11/02/2009

Procrastination

Let's face it: almost everybody we know procrastinates in one form or another, and nobody really even wants to do it. Well, most people don't want to. I consider myself a champion procrastinator, but am not necessarily proud of it. I have a lot of potential that gets wasted because of my tendency to get distracted, and I have lost out on certain opportunities because of my habit of putting things off until the last minute, most of the time not getting to them at all. The way I see it, the only time I really feel like doing something is if I am getting something for it in the short term (a paycheck, for example). This is a terrible way of thinking, and I really should stop, but there seems to be something programmed in my brain that just doesn't want to do anything that requires the least bit of work.

One of my long-term goals is to be a writer (fiction preferably), and I read constantly and consider myself an above-average writer, and I think I am a creative person. However, my laziness is getting in the way of things. So I decided that I am going to start writing on this blog as often as I can think of something to write about (but only one post per day for now). I guess it is to help me practice writing and getting past writer's block, although that has never really been a problem for me. Another reason is just pure boredom. I have so much to get done, yet it somehow never seems to be quite finished. And yet I STILL find time to be bored. So why not find something productive like writing to do in my free time? I am headed into college next year, and even with my aspirations of writing, I am planning on being a math major (something else I just happen to be good at). The way I figure it, it is tough to support yourself as an author. The way I have planned my future, it won't be as difficult. I want to be an engineer to earn a living and challenge myself, and to write fiction as a hobby on the side (at least until someone actually decides to buy something I have written, at which point I guess I have become a professional). This way I have a safe future, and am capable of raising a family while still having time to do the things I love. And some day, who knows, I may have an early retirement if I can earn some extra cash through my books.

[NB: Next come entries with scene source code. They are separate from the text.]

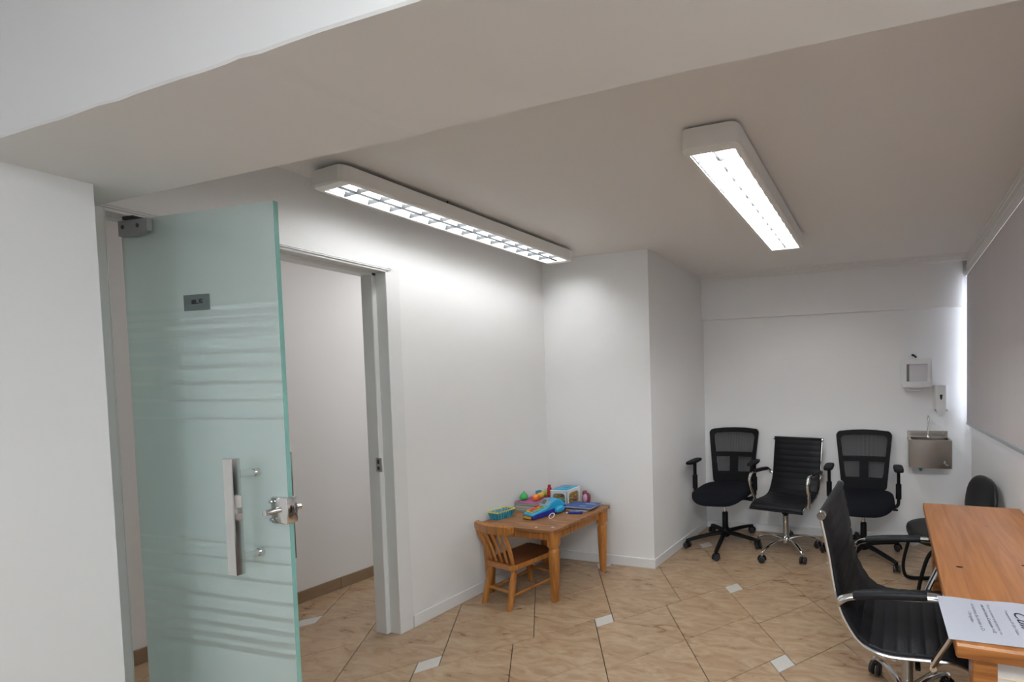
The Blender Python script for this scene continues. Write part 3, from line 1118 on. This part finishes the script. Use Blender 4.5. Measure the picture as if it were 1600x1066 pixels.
# ------------------------------------------------------------------ visitor chair beyond the desk (faces -X)
v = thing('visitor_chair', 'round-seated black vinyl visitor chair between the desk and the window wall', 'chair', (.352, 2.755, 0), math.radians(-80))
# local: faces -Y, back at +Y
MB().sup((0, 0, .435), (.225, .225, .034), .5, .8, 36, 12).build('seat', 'worn_vinyl', v)
MB().sup((0, 0, 0), (.225, .034, .185), .78, .85, 36, 16, M=T(0, .272, .625, rx=-.16), fn=lambda q: Vector((q.x, q.y - q.x * q.x * .5, q.z))).build('backrest', 'worn_vinyl', v)
for s in (-1, 1):
    MB().tube(smoothpath([(s * .15, .05, .395), (s * .17, -.08, .385), (s * .20, -.15, .34), (s * .21, -.205, .15), (s * .21, -.20, .045), (s * .21, -.15, .014), (s * .21, 0, .012), (s * .21, .15, .012), (s * .21, .22, .016)], 5), .0125, 10).build('leg', 'black_plastic', v)
MB().tube([(-.15, .05, .393), (.15, .05, .393)], .011, 10).tube([(-.21, .22, .014), (.21, .22, .014)], .011, 10).build('stretcher', 'black_plastic', v)
MB().tube(smoothpath([(0, .02, .392), (0, .18, .385), (0, .245, .43), (0, .275, .56), (0, .30, .66)], 4), .02, 10, flat=.4).build('back_support', 'black_plastic', v)

# ------------------------------------------------------------------ desk along the window wall
dk = thing('desk', 'honey-coloured wooden desk against the window wall under the blind', 'desk', (.176, 1.092, 0), math.radians(-1.0))
MB().span((0, 0, .712), (.503, 1.252, .750), .003, seg=1).build('desktop', 'desk_wood', dk, smooth=False)
MB().span((.002, -.004, .713), (.500, .0, .748), .002, seg=1).build('front_edge', 'desk_edge', dk, smooth=False)
for (x0, y0) in ((.045, .02), (.045, 1.165), (.435, .02), (.435, 1.165)):
    MB().span((x0, y0, 0), (x0 + .062, y0 + .062, .712), .003, seg=1).build('leg', 'desk_edge', dk, smooth=False)
MB().span((.085, .082, .63), (.103, 1.165, .712), .002, seg=1).span((.107, 1.185, .63), (.415, 1.205, .712), .002, seg=1).build('apron', 'desk_edge', dk, smooth=False)
MB().span((.107, .040, .06), (.415, .058, .712), .002, seg=1).build('end_panel', 'white_panel', dk, smooth=False)
MB().span((.107, .038, .645), (.415, .040, .648)).build('panel_seam', 'pale_edge', dk, smooth=False)
kn = MB()
for (x, y, r) in ((.078, .462, .013), (.315, .528, .010), (.27, .93, .005)):
    kn.lathe([(r, .7501), (r * .6, .7503)], 14, M=Matrix.Translation((x, y, 0)) @ Matrix.Diagonal((1, .6, 1, 1)))
kn.build('knot', 'knot_wood', dk)

pp = thing('notice_sheet', 'printed white paper notice lying on the near end of the desk', 'paper', (.160, 1.103, .7505), math.radians(1.5))
vs, fs = [], []
NX, NY = 12, 4
for j in range(NY + 1):
    for i in range(NX + 1):
        x, y = .297 * i / NX, .218 * j / NY
        z = .0018 + .0015 * math.sin(i * .9) * (j / NY)
        vs.append((x, y, z))
for j in range(NY):
    for i in range(NX):
        a = j * (NX + 1) + i
        fs.append([a, a + 1, a + NX + 2, a + NX + 1])
MB().add(vs, fs).build('sheet', 'paper', pp)


def text(body, x, y, size, material, parent, shear=0.0, name='print'):
    """a line of print, reading towards -Y, its top towards +X; x, y in the sheet's own frame"""
    cu = bpy.data.curves.new(name, 'FONT')
    cu.body = body
    cu.size = size
    cu.shear = shear
    cu.resolution_u = 3
    o = bpy.data.objects.new(name, cu)
    scn.collection.objects.link(o)
    dg = bpy.context.evaluated_depsgraph_get()
    me = bpy.data.meshes.new_from_object(o.evaluated_get(dg))
    bpy.data.objects.remove(o)
    me.materials.clear()
    me.materials.append(MATS[material])
    o = bpy.data.objects.new(name, me)
    scn.collection.objects.link(o)
    o.parent = parent
    o.location = (x, y, .0042)
    o.rotation_euler = (0, 0, -pi / 2)
    return o


text('Cuir', .207, .168, .052, 'ink', pp, .4)
text('Tratamento O. Dr. Talen', .185, .168, .0115, 'light_ink', pp)
text('Favor se sentar e apresentar no', .141, .190, .0115, 'light_ink', pp)
text('até em frente Conjunto 112', .124, .186, .0122, 'ink', pp)
text('às turmas do tratar e D', .095, .186, .0140, 'light_ink', pp)
text('Obrigado', .077, .140, .0130, 'light_ink', pp)

# ------------------------------------------------------------------ wash corner on the back wall
s = thing('wall_sink', 'small stainless steel wall basin with a gooseneck tap', 'sink', (.345, YD, 0))
Y0 = -.235
b = MB()
# hollow basin box, rim and back plate
X0, X1, Zt, Zb = -.168, .168, .965, .735
ox = rrect(.336, .235, .006, 2, 0, Y0 / 2)
ix = rrect(.300, .185, .03, 2, 0, Y0 / 2 - .004)
n = len(ox)
vs = [(x, y, Zb) for x, y in ox] + [(x, y, Zt) for x, y in ox] + [(x, y, Zt + .002) for x, y in ix] + [(x * .96, y, Zt - .10) for x, y in ix]
fs = [list(range(n)), list(range(3 * n, 4 * n))]
for q in range(3):
    for i in range(n):
        fs.append([q * n + i, q * n + (i + 1) % n, (q + 1) * n + (i + 1) % n, (q + 1) * n + i])
b.add(vs, fs)
b.build('basin', 'steel', s)
MB().span((-.172, -.012, .94), (.164, 0, 1.018), .001, seg=1).build('back_plate', 'steel', s)
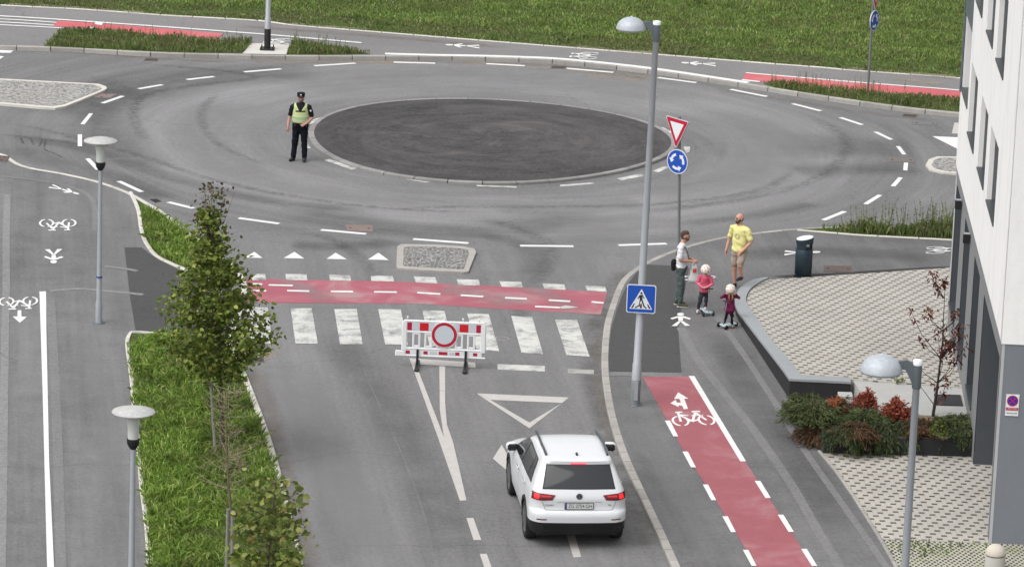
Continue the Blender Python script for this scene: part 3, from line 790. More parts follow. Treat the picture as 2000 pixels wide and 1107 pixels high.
dirt([(1745,151),(1790,158),(1850,166)], 0.9, M_sand, path_far, ZF, 0.003)
dirt([(450,50),(800,76),(1000,94)], 0.7, M_tan, path_far, ZF, 0.003)

# cobbled splitter islands
def splitter(name, px, z, cob, border=0.16, sm=None, kmat=M_kerb_w):
    pts = [P(u, v, z) for u, v in (sm2(px, sm, True) if sm else px)]
    c = sum(pts, Vector())/len(pts)
    mb = MB(); mb.prism([(p.x, p.y) for p in pts], -0.05, z, 0); o = mb.build(name, kmat); o['kind'] = 'structure'
    area = sum(pts[i].x*pts[(i+1) % len(pts)].y - pts[(i+1) % len(pts)].x*pts[i].y for i in range(len(pts)))
    cl = pts + [pts[0], pts[1]]
    inn = [c + (p-c)*(1-border*1.2/max((p-c).length, border*2)) for p in pts]
    inn = [Vector((c.x+(p.x-c.x)*0.985, c.y+(p.y-c.y)*0.93, 0)) for p in inn]
    mb = MB(); mb.prism([(p.x, p.y) for p in inn], z-0.02, z+0.012, 0); mb.build('cobblestones', cob, o)
    return o
splitter('splitter_island', [(775.7,481),(784,476.5),(851,477.5),(905,481),(926,485),(930,492),(915,530),(905,531),(834,527.8),(776,523.5),(774,518)], 0.05, M_cob, 0.17, kmat=M_kerb)
splitter('splitter_island', [(-400,140),(0,153.5),(193,164),(206,168.5),(209,172.5),(202,177),(150,199),(128,207.5),(108,211),(80,209.5),(0,202.5),(-400,180)], 0.06, M_cob2, 0.10)
splitter('splitter_island', [(1808,322),(1814,311),(1830,305.5),(1880,306),(2100,315),(2100,355),(1880,340),(1840,336.5),(1816,331)], 0.05, M_cob2, 0.12)

# small round marks left in the near lane
M_ringm = faded = M_faint
mb = MB()
for q in ring2(0, 0, 0.16, 0.16, 0.03, 0, 360, 20): mb.prism([(P(981, 661).x+x, P(981, 661).y+y) for x, y in q], 0.0035, 0.005)
mb.build('painted_ring', M_faint, road)
# covers and drains: things of their own
M_cover = plain('rusty_cover', (0.20, 0.145, 0.13), 0.7, 0.2, 0.3, 9)
M_cover2 = plain('brown_cover', (0.105, 0.075, 0.065), 0.7, 0.2, 0.3, 9)
M_hole = plain('drain_dark', (0.012, 0.010, 0.010), 0.8)
M_rim = plain('cover_rim', (0.12, 0.115, 0.11), 0.8)
def cover(px, z, label, mat, slots=0, rim=True, name='manhole_cover', rimmat=None, cat='manhole cover', grow=1.08):
    pts = [P(u, v, z) for u, v in px]; c = sum(pts, Vector())/4
    root = empty(name, c, 0, label, cat)
    loc = [p-c for p in pts]
    if rim:
        mb = MB(); mb.prism([(p.x*grow, p.y*(grow+0.06)) for p in loc], 0.0, 0.006); mb.build('rim', rimmat or M_rim, root)
    mb = MB(); mb.prism([(p.x, p.y) for p in loc], 0.0, 0.010); mb.build('cover_plate', mat, root)
    mb = MB()
    if slots:
        for k in range(slots):
            a, b = (k+0.25)/slots, (k+0.75)/slots
            q = [loc[0].lerp(loc[1], a), loc[0].lerp(loc[1], b), loc[3].lerp(loc[2], b), loc[3].lerp(loc[2], a)]
            m_ = sum(q, Vector())/4; q = [m_ + (p-m_)*0.86 for p in q]
            mb.prism([(p.x, p.y) for p in q], 0.009, 0.0125)
        mb.build('slots', M_hole, root)
    elif name == 'manhole_cover':
        for s_ in (0.14, 0.86):
            p = (loc[0]+loc[3])/2*(1-s_) + (loc[1]+loc[2])/2*s_
            mb = MB(); mb.tube((p.x, p.y, 0.009), (p.x, p.y, 0.013), 0.035, n=10); mb.build('lifting_hole', M_hole, root)
    return root
cover([(675,439.5),(727,440.5),(728,453),(679,451)], ZR, 'reddish rectangular manhole cover behind the dashed line left of the small cobbled island', M_cover)
cover([(180,190),(192,183.5),(226,184.5),(214,192)], ZR, 'rectangular rusty cover at the tip of the cobbled island on the left arm', M_cover)
cover([(-8,314),(0,305),(20,306),(12,316)], ZP, 'dark red cover at the left edge of the photo beside the bent kerb', M_cover2)
cover([(1734,308),(1786,309.5),(1785,318),(1737,316.5)], ZR, 'worn brownish rectangular cover between two dashes at the right side of the roundabout', plain('worn_cover', (0.13, 0.115, 0.105), 0.8, 0, 0.3))
cover([(1785,237.5),(1831,239),(1827,245),(1782,243.5)], ZR, 'grey framed cover flush with the road in front of the far right kerb', plain('grey_cover', (0.13, 0.13, 0.13), 0.8))
cover([(1609,519),(1664,520),(1665,531),(1609,530)], ZP, 'reddish brown rectangular cover in the asphalt beside the dark litter bin', M_cover2)
ZC = 0.32
cover([(286,114.5),(309,115.5),(306,120),(281,119)], ZR, 'slotted drain grate at the far kerb near the black footed lamp pole', M_cover2, 6, name='drain_grate', cat='drain grate')
cover([(1079,129.5),(1105,130.5),(1102,135),(1076,134)], ZR, 'dark drain grate at the white painted far kerb behind the centre island', M_cover2, 6, name='drain_grate', cat='drain grate')
cover([(1766,223.5),(1792,225),(1788,229.5),(1762,228)], ZR, 'slotted drain grate at the far kerb on the right below the weedy verge', M_cover2, 6, name='drain_grate', cat='drain grate')
cover([(292,390),(306,389),(315,394),(303,396)], ZR, 'small black drain grate at the kerb by the tip of the grass triangle', M_hole, 4, name='drain_grate', cat='drain grate')
for a, lb in ((484, 'left one of the two dark drain grates side by side at the near left kerb'), (500, 'right one of the two dark drain grates side by side at the near left kerb')):
    cover([(a,698),(a+14,698),(a+16,707),(a+2,707)], ZR, lb, M_cover2, 5, name='drain_grate', cat='drain grate').__setitem__('group', 'pair of drain grates at the near left kerb')

# ------------------------------------------------------------------ paved square, walls and planter
def zsq(y): return max(0.085, min(0.47, 0.10 + (93.2-y)/(93.2-84.4)*0.33))
def Psq(u, v):
    z = 0.3
    for _ in range(8): z = zsq(P(u, v, z).y)
    return P(u, v, z)
def tilted(name, px, mat, parent=None, lift=0.0, depth=0.6, sm=None):
    if sm: px = sm2(px, sm, True)
    pts = [Psq(u, v) for u, v in px]
    n = len(pts)
    area = sum(pts[i].x*pts[(i+1) % n].y - pts[(i+1) % n].x*pts[i].y for i in range(n))
    if area < 0: pts = pts[::-1]
    top = [p + Vector((0, 0, lift)) for p in pts]; bot = [Vector((p.x, p.y, p.z-depth if depth < 0.3 else 0.0)) for p in pts]
    mb = MB(); mb.add(top + bot, [tuple(range(n)), tuple(range(2*n-1, n-1, -1))] + [(i, n+i, n+(i+1) % n, (i+1) % n) for i in range(n)])
    return mb.build(name, mat, parent)
cop_out = sm2([(1499, 544), (1483, 546.5), (1470, 550), (1458, 556), (1448, 564), (1441, 575), (1437.5, 588), (1438.5, 599), (1444, 611)], 4) + [(1543.5, 742)]
cop_in = sm2([(1500, 545.6), (1489, 550), (1476, 558), (1465, 567), (1458, 580), (1458.5, 593), (1466, 605.5)], 4) + [(1503.5, 661), (1565, 734.5)]
square = tilted('paved_square', [(u+1.5, v) for u, v in cop_in] + [(1664, 741), (1890, 757), (2500, 790), (2500, 480), (1872, 523.5)], M_pave)
square['kind'] = 'structure'
cover([(1694,577.5),(1745,578.5),(1745,589.5),(1693,588)], Psq(1720, 583).z - 0.003, 'dark brown rectangular cover in a pale frame in the pinwheel paving', M_cover2, rimmat=M_pale, grow=1.25)
wall = empty('retaining_wall', Psq(1543.5, 742).xy.to_3d(), 0, 'low dark granite retaining wall with grey coping around the paved square', 'wall')
iv = wall.location.copy()
def world_child(o, root):
    """parent o to root keeping world placement (root has no rotation)"""
    o.parent = root; o.location = o.location - root.location; return o
def subdiv(pts, step):
    out = []
    for a, b in zip(pts, pts[1:]):
        m = max(1, int((b-a).length/step)); out += [a.lerp(b, k/m) for k in range(m)]
    return out + [pts[-1]]
outp = [Psq(u, v) for u, v in cop_out] + [Psq(1662, 747.5)]
inp = [Psq(u, v) for u, v in cop_in] + [Psq(1650, 738.8), Psq(1662, 739.3)]
L1 = subdiv(outp, 0.15); off = offset_line(L1, -0.012)
mb = MB()
vs = []
for p in off: vs += [Vector((p.x, p.y, 0.0)), Vector((p.x, p.y, zsq(p.y) + 0.001))]
inn2 = offset_line(L1, 0.2)
for p in inn2: vs += [Vector((p.x, p.y, zsq(p.y) - 0.01))]
n_ = len(off)
mb.add(vs, [(2*i, 2*i+1, 2*i+3, 2*i+2) for i in range(n_-1)] + [(2*i+1, 2*n_+i, 2*n_+i+1, 2*i+3) for i in range(n_-1)] + [(2*n_-2, 2*n_-1, 3*n_-1)])
world_child(mb.build('wall_face', M_dgran), wall)
mb = MB()
def nearest(line, p): return min(line, key=lambda q: (q.xy-p.xy).length)
inR = [Vector((p.x, p.y, 0)) for p in resample(inp, 0.05)]
ov = offset_line(L1, -0.025)
vs = []
for i, p in enumerate(ov):
    q = nearest(inR, p)
    zo, zi = zsq(p.y)+0.035, zsq(q.y)+0.035
    vs += [Vector((p.x, p.y, zo-0.05)), Vector((p.x, p.y, zo)), Vector((q.x, q.y, zi)), Vector((q.x, q.y, zi-0.05))]
fs = []
for i in range(len(ov)-1):
    for k in range(4): fs.append((4*i+k, 4*i+(k+1) % 4, 4*i+4+(k+1) % 4, 4*i+4+k))
fs += [(3, 2, 1, 0), tuple(4*(len(ov)-1)+k for k in range(4))]
mb.add(vs, fs)
world_child(mb.build('coping', M_granite), wall)
# pale landing with a black mat, its little side step
LZ = 0.44
mb = MB(); lp = [P(u, v, LZ) for u, v in ((1664, 742), (1905, 753), (1925, 817), (1711, 807))]
mb.prism([(p.x, p.y) for p in lp], 0.0, LZ + 0.012); land = tag(mb.build('landing', M_conc), kind='structure')
mb = MB(); lp = [P(u, v, LZ+0.02) for u, v in ((1824, 770.5), (1876, 771.5), (1881, 792.5), (1829, 791))]
c_ = sum(lp, Vector())/4
mb.prism([(p.x-c_.x, p.y-c_.y) for p in lp], 0.0, 0.018)
tag(mb.build('door_mat', plain('mat_rubber', (0.028, 0.027, 0.03), 0.9), loc=c_ - Vector((0, 0, 0.005))), 'flat black door mat lying on the pale landing beside the red leaved sapling', 'door mat')
mb = MB(); a, b = P(1636, 766, 0.30), P(1664, 767, 0.30)
mb.bbox(((a.x+b.x)/2, a.y-0.17, 0.17), (b.x-a.x, 0.34, 0.30), 0.008); tag(mb.build('block_step', M_conc), 'small pale concrete block step against the dark front of the retaining wall', 'step')
# planter
PZ = 0.42
pl_px = [(1608, 883), (1902, 890.5)]
A_, B_ = P(1607, 885, ZP), P(1900, 892, ZP)
C_, D_ = P(1912, 815, PZ), P(1548, 776, ZP)
BL_ = P(1572, 808, ZP)
plo = [(A_.x, A_.y), (B_.x, B_.y), (C_.x, C_.y+0.1), (P(1711, 807, LZ).x, C_.y+0.1), (BL_.x, C_.y+0.1)]
cx, cy = sum(p[0] for p in plo)/5, sum(p[1] for p in plo)/5
slab('planting_bed', [P(1546, 777, ZP), P(1668, 779, ZP), P(1714, 846, ZP), P(1611, 884, ZP)], ZP+0.015, M_soil, depth=0.05)
planter = empty('planter', (cx, cy, 0), 0, 'long black granite planter filled with shrubs below the pale landing', 'planter')
mb = MB(); mb.prism([(x-cx, y-cy) for x, y in plo], 0.0, PZ); mb.build('planter_wall', M_dgran, planter)
mb = MB(); mb.prism([((x-cx)*0.93, (y-cy)*0.93) for x, y in plo], PZ-0.02, PZ+0.012); mb.build('soil', M_soil, planter)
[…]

Those are my dreams. For college, I am hoping to get into some pretty prestigious schools, even though I know the odds are slim. I know it isn't necessary to go to a school that is Ivy League or a top school in the nation, but the thing about those schools is these days they are offering pretty much free degrees to those who need them and are eligible to get into the schools. Yale, Columbia, and the Macaulay Honors College, my three top choices, would all be free for me to get a four year degree. So why not try?

The only thing that really is holding me back from achieving greatness is my aforementioned procrastination. I am only applying Early Action to one school of the eight or so I am applying to, and it isn't even necessarily one I want to go to all that much. Want to know why? Because I waited until the last minute. And that is a problem. So my goal for this year, before I head off to get a higher education, is to really strive to be the best I can be. Why let something as stupid as laziness get in the way of my chances?